For years I have maintained that the world is no more dangerous a place—and probably less so—than when we were kids. The difference is that because of the 24/7 news cycle we know about every horrible thing that happens everywhere.
I arm my kids with the best tools I can and send them off into the world.* Anything beyond that would be overprotecting them to the point it hurt them.
Christie Barnes, in The Paranoid Parents Guide, highlights the rules you should teach, where the risks really are, and trains you (if you are a worrier) to put your mind at ease.
This book is relevant for all parents. I think it’s worth reading even if, like me, you’re almost done with child-rearing or even if you’re a worried grandparent. Barnes is a reformed worrier herself; she has empathy regarding what we worry about and why we worry, but she also practices tough love towards parents.
What’s your parenting worry? I’ll pick winners from the comments next week. I can give away 1 copy per 10 comments up to 3 winners, so please—enter the giveaway!
Mine? Teenage car accidents. Hands down. It’s why I have for years driven my children by the accident scenes/memorials of teens in our neighborhood that have perished in accidents caused by recklessness and/or drinking. I want them to know that it could happen to them, but it doesn’t have to.
Thanks to TLC Book Tours for the opportunity to review and giveaway this book.

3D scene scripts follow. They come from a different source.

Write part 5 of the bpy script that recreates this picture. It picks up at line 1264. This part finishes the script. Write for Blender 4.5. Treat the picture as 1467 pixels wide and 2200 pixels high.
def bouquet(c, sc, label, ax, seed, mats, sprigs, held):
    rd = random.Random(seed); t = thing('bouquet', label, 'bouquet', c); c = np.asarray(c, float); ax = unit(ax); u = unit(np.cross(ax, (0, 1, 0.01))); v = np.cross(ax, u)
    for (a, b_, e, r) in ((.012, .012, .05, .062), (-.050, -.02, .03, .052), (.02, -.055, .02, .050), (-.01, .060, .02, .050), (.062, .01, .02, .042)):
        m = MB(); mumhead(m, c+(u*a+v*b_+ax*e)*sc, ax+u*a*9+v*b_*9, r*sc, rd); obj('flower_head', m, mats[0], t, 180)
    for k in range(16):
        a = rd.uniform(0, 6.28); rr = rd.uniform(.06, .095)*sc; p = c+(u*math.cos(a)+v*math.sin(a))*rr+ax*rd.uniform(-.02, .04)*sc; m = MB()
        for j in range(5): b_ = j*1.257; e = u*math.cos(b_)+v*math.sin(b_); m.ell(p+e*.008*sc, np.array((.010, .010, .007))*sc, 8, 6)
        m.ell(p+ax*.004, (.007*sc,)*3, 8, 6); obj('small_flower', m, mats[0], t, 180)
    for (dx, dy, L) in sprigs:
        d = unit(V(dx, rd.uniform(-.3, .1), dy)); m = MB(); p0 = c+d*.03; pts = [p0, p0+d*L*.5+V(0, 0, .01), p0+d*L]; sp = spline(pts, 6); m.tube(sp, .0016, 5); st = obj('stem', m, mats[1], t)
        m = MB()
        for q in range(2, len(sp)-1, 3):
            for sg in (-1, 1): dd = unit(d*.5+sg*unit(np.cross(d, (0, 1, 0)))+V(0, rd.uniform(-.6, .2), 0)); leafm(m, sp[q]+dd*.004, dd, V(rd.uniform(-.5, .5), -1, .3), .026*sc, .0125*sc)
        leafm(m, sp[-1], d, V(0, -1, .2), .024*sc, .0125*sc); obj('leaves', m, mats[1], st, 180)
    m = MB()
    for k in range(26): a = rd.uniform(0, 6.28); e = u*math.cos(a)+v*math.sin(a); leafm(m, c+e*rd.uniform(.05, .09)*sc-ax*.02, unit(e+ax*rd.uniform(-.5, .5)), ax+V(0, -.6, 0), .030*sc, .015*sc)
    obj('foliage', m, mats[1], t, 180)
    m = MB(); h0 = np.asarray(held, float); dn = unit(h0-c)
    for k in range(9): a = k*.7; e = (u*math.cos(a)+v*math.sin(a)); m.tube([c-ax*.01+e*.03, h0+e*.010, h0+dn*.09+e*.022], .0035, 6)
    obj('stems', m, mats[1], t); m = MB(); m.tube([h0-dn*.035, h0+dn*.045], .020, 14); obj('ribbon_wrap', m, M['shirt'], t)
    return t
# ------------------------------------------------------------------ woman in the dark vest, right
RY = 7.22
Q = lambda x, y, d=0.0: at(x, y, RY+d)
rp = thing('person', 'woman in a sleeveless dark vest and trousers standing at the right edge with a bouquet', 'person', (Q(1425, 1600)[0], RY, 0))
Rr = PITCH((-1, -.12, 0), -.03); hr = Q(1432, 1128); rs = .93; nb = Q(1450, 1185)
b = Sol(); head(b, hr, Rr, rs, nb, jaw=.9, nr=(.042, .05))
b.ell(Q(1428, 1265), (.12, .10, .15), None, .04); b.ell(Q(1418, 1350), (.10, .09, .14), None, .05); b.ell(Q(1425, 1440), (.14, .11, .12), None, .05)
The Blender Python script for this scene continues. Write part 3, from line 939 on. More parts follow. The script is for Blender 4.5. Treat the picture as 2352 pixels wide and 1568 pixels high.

* I do have to admit to feeling vindicated by a lot of what Ms. Barnes says. My in-laws would have definitely described me as paranoid when the kids were younger because I was rabid on the subjects of car seats, helmets and life jackets. It turns out I was worrying about the things that needed to be worried about—that is the things that can be controlled and whose use provides the greatest safety boost.